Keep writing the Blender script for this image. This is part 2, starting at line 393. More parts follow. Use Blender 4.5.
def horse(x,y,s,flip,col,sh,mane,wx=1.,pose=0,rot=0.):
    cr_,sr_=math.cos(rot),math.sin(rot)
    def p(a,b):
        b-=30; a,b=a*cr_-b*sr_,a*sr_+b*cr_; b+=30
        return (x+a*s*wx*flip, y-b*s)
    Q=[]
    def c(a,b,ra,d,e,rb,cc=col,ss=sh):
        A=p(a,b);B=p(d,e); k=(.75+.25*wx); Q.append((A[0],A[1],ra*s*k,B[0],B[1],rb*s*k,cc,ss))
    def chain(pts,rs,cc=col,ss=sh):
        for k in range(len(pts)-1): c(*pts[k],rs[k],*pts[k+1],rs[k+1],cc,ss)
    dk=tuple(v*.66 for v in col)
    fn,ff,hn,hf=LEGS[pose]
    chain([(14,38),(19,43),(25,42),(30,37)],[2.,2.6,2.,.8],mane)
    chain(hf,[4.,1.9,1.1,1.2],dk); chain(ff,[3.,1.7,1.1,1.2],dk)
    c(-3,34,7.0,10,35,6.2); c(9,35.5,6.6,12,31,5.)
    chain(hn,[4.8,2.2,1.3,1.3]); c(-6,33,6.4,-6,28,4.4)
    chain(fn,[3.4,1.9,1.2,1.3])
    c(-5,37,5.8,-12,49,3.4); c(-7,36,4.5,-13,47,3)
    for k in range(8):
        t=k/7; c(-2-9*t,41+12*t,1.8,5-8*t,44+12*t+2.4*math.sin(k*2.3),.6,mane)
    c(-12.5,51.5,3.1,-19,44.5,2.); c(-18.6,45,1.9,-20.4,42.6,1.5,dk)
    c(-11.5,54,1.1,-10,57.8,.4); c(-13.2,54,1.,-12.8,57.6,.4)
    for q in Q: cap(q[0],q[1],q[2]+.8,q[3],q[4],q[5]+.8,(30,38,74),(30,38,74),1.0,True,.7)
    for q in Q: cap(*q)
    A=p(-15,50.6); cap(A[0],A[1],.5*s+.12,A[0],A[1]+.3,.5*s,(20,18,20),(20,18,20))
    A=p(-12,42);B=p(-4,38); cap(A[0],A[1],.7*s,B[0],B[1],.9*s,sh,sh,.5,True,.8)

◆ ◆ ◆

◆ **What you are asked to do**
Word for word, restate all of the data shown above.

◆ **Finished exercise**
Keep writing the Blender script for this image. This is part 2, starting at line 393. More parts follow. Use Blender 4.5.
def horse(x,y,s,flip,col,sh,mane,wx=1.,pose=0,rot=0.):
    cr_,sr_=math.cos(rot),math.sin(rot)
    def p(a,b):
        b-=30; a,b=a*cr_-b*sr_,a*sr_+b*cr_; b+=30
        return (x+a*s*wx*flip, y-b*s)
    Q=[]
    def c(a,b,ra,d,e,rb,cc=col,ss=sh):
        A=p(a,b);B=p(d,e); k=(.75+.25*wx); Q.append((A[0],A[1],ra*s*k,B[0],B[1],rb*s*k,cc,ss))
    def chain(pts,rs,cc=col,ss=sh):
        for k in range(len(pts)-1): c(*pts[k],rs[k],*pts[k+1],rs[k+1],cc,ss)
    dk=tuple(v*.66 for v in col)
    fn,ff,hn,hf=LEGS[pose]
    chain([(14,38),(19,43),(25,42),(30,37)],[2.,2.6,2.,.8],mane)
    chain(hf,[4.,1.9,1.1,1.2],dk); chain(ff,[3.,1.7,1.1,1.2],dk)
    c(-3,34,7.0,10,35,6.2); c(9,35.5,6.6,12,31,5.)
    chain(hn,[4.8,2.2,1.3,1.3]); c(-6,33,6.4,-6,28,4.4)
    chain(fn,[3.4,1.9,1.2,1.3])
    c(-5,37,5.8,-12,49,3.4); c(-7,36,4.5,-13,47,3)
    for k in range(8):
        t=k/7; c(-2-9*t,41+12*t,1.8,5-8*t,44+12*t+2.4*math.sin(k*2.3),.6,mane)
    c(-12.5,51.5,3.1,-19,44.5,2.); c(-18.6,45,1.9,-20.4,42.6,1.5,dk)
    c(-11.5,54,1.1,-10,57.8,.4); c(-13.2,54,1.,-12.8,57.6,.4)
    for q in Q: cap(q[0],q[1],q[2]+.8,q[3],q[4],q[5]+.8,(30,38,74),(30,38,74),1.0,True,.7)
    for q in Q: cap(*q)
    A=p(-15,50.6); cap(A[0],A[1],.5*s+.12,A[0],A[1]+.3,.5*s,(20,18,20),(20,18,20))
    A=p(-12,42);B=p(-4,38); cap(A[0],A[1],.7*s,B[0],B[1],.9*s,sh,sh,.5,True,.8)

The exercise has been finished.